The new rules will no longer permit mortgage brokers or loan officers to charge both the borrower and the lender an origination fee for the same loan. As a result, Moody's says some borrowers' monthly payments will include fewer add-ons in the form of amortized points and fees.

""When this rule becomes effective, we expect that in competitive market segments, lenders will pay the origination fees in the form of commissions rather than having them paid by borrowers in the form of points and fees,"" the company said.

Moody's asserts that in competitive markets where the rate is paramount, any additional points and fees charged to the borrower would hurt the competitive position of the originator.

In addition, Moody's says it believes the prohibition of steering will enhance customers' ability to pick products that are more suited to them, which, in turn, should also lower their probability of default.
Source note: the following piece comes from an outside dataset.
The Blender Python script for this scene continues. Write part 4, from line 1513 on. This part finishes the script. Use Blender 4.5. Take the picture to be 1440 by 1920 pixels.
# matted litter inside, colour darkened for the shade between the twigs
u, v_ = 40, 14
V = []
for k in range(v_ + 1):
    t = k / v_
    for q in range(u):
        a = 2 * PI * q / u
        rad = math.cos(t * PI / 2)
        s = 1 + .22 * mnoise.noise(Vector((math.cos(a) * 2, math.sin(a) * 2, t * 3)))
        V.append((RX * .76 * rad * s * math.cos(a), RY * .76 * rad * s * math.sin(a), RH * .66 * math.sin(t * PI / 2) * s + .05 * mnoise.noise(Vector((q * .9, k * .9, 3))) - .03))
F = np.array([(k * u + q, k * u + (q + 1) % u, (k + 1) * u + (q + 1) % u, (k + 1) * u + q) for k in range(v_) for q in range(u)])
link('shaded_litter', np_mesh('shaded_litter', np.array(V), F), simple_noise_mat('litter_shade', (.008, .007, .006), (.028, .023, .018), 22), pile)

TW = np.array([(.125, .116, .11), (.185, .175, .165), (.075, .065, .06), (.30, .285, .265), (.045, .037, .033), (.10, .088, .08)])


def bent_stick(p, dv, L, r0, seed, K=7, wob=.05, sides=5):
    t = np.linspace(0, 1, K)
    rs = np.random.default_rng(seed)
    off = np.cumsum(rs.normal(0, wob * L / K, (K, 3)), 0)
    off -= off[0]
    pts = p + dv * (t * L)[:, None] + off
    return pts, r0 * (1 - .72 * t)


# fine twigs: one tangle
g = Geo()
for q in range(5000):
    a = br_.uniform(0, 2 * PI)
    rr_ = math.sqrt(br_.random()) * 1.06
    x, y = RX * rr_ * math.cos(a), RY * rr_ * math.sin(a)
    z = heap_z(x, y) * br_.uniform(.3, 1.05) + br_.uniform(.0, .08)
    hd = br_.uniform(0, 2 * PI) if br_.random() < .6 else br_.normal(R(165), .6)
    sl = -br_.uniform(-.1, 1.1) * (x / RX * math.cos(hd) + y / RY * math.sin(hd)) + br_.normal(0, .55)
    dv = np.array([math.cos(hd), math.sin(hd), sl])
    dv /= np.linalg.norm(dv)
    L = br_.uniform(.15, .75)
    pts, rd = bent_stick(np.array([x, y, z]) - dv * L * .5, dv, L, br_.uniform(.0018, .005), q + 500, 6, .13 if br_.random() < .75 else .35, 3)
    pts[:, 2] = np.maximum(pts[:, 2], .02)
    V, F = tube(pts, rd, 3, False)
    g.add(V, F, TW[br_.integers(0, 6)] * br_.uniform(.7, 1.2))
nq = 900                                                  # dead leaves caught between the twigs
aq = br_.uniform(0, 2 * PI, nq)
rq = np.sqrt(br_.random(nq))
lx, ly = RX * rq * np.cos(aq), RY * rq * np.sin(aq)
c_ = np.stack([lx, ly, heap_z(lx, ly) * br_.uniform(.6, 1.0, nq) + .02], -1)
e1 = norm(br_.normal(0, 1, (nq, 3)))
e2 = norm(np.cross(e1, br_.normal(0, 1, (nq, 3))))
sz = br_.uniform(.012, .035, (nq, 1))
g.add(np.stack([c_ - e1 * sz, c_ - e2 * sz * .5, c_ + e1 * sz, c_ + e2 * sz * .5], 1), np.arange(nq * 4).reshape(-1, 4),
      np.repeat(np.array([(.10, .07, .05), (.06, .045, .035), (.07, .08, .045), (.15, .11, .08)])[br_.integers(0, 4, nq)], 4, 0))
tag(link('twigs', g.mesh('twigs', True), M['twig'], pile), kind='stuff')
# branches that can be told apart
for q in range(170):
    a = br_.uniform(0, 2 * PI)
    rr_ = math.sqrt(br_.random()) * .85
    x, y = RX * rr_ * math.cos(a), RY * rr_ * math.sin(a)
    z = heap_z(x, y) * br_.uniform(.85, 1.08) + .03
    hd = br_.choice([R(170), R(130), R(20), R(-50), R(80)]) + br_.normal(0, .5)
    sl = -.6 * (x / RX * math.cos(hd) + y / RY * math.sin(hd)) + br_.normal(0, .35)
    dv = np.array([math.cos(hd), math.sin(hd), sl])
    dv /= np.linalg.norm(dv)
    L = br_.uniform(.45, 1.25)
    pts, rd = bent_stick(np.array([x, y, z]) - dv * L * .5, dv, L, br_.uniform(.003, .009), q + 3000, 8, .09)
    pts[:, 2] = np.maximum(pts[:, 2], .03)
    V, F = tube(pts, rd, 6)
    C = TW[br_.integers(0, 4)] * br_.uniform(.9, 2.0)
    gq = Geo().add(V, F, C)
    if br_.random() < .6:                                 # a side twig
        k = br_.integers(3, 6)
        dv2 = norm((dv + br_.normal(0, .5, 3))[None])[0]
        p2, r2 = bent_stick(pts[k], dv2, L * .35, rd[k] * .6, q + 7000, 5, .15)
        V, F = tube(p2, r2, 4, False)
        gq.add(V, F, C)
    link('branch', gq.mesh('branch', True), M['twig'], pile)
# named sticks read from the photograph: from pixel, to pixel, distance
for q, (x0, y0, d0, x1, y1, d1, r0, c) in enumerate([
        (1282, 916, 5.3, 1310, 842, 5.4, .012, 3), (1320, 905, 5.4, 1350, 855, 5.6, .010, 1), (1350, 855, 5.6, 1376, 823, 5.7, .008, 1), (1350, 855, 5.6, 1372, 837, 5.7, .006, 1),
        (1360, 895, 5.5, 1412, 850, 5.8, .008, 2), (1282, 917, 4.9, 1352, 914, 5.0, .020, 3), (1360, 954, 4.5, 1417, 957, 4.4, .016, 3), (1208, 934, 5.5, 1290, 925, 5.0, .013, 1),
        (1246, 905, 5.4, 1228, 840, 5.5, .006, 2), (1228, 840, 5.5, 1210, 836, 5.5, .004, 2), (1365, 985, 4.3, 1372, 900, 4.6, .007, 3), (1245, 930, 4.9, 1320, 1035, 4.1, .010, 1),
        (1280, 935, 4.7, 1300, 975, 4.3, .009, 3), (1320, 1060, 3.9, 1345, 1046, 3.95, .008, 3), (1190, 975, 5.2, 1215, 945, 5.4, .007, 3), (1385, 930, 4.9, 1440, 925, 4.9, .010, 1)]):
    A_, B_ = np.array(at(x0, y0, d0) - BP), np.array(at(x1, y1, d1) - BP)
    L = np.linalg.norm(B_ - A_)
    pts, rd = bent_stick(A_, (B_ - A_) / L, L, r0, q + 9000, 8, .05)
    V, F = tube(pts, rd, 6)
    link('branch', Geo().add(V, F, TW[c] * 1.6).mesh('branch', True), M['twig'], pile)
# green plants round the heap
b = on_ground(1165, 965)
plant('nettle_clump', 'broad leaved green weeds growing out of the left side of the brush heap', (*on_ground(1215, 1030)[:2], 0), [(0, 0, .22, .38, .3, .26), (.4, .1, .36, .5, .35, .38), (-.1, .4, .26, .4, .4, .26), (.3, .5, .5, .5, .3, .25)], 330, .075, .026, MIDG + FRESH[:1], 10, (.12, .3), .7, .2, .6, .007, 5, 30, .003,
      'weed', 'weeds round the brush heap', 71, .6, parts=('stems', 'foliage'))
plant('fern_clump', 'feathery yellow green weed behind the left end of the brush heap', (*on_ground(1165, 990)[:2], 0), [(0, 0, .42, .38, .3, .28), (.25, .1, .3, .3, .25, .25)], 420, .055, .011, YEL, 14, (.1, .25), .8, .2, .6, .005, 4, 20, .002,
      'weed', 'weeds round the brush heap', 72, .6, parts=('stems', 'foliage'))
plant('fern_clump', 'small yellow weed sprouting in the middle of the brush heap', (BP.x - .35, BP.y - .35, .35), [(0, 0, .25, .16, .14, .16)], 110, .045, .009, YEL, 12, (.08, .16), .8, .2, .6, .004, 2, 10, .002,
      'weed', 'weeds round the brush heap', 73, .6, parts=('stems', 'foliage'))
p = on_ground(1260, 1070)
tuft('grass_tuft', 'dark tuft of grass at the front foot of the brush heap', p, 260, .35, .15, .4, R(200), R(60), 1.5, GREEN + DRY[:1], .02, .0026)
Previously, loan originators could encourage a borrower to take a mortgage with unfavorable terms or unnecessarily risky features in order to bolster their own compensation, the company explained, but the new rule prohibits steering.

Moody's notes that it also creates a safe harbor for originators as long as they disclose to the borrower the lowest-interest-rate mortgage product for which they qualify, the mortgage product that minimizes points and origination fees, and the mortgage product that has the lowest rate and does not include such features as prepayment penalties or negative amortization.